After the stone objects had been arranged on the meal picture, a line of meal was drawn along the floor, from the right pole of the ladder to the altar. This line was drawn with great care, particular pains being taken to make it as straight as possible. There was no singing while this occurred, thus differing from the ceremony performed in the other Hano kiva. Four small feathers were placed at intervals along the line of meal. These, in sequence, beginning with the one nearest the ladder, were sikyatci, yellow-bird; kwahu, eagle or hawk; koyoña, turkey; and pociwû. Pocine sprinkled pollen along this line or meal trail.
There was then emptied from a canvas bag upon the rectangular meal figures a heterogeneous collection of objects, among which may be mentioned a bundle of gaming reeds, the humerus of a turkey, a whistle made of a turkey bone, and a zigzag wooden framework such as is used by the Hopi to represent lightning.[39]
Back of the altar, leaning against the wall of the kiva, was set upright a wooden slat, notched on both edges and called tawa-saka, "sun-ladder." Miniature imitations (plate XX) of this are made in this kiva on the last day of the Tûñtai and deposited in a shrine near Sikyaowatcomo, the site of the early settlement of the Tewa. The poñya-saka or tawa-saka mentioned has not before been seen in any Hopi ceremony, and it may be characteristic of Tewa altars. A notched prayer-stick, called the rain-cloud ladder, is placed in the same shrine at this time. This is characteristic of the Tewa of Tusayan, but is not found in the Hopi pahos, with which I am familiar.[40]
| AMERICAN ANTHROPOLOGIST | No. 8., VOL. 1, PL. XX |
Drawn by J. L. Ridgway
The reason these prayer-sticks are termed "ladders" is because they have the form of an ancient type of ladder made by notching a log of wood. They are symbols of the ladders by which the Sun is supposed to emerge from his house at sunrise. In the Hopi and Tewa conception the Sun is weary as he withdraws to the south in winter and these ladders are made to aid him in rising, and thus in returning to bless them. More light will doubtless be shed on the significance of the sun-ladder prayer-offerings when we know more of the ceremonies about the Tûñtai altars.

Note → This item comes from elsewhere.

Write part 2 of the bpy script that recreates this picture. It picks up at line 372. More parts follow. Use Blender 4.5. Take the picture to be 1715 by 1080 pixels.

No típoni or badge of office was placed on this altar on the day it was made, and my abrupt departure from the East Mesa made it impossible for me to see the rites which are later performed about it.
It is evident, from the preceding description, that the priests of Hano have a knowledge of the Great Serpent cult corresponding to the worship of Palülükoñ. Among the Hopi the Patki people claim to have introduced this cult[41] in comparatively recent times. There is a Tewa clan called Okuwuñ (Cloud) which corresponds, so far as meaning goes, with the Patki clan of the Hopi. Whether this clan brought with it a knowledge of the Great Snake is not clear, as traditions are silent on that point.
There is a tradition in the Okuwuñ clan that their ancestors, like those of the Patki, came from the south, and that the Nañ-towa bears a like relationship to the Okuwuñ that the Hopi Tuwa clan does to the Patki.[42] If this tradition is well founded, a knowledge of the Great Snake fetish of the two Hano kivas may have been brought by the Okuwuñ and Nañ-towa into Tusayan from the same place as that of Palülükoñ.
The Kwakwantu society of the Patki clans among the Hopi are intimately connected with this Great Plumed or Horned Snake cult. In some parts of the New-fire ceremony, in which this society takes a prominent part, each member of the society carries in his hand a small wooden image of a horned snake. These images are called moñkohus, some of the typical forms of which are figured in an article on the Naacnaiya.[43] The head of the snake and its horn are well represented in several of these wooden effigies.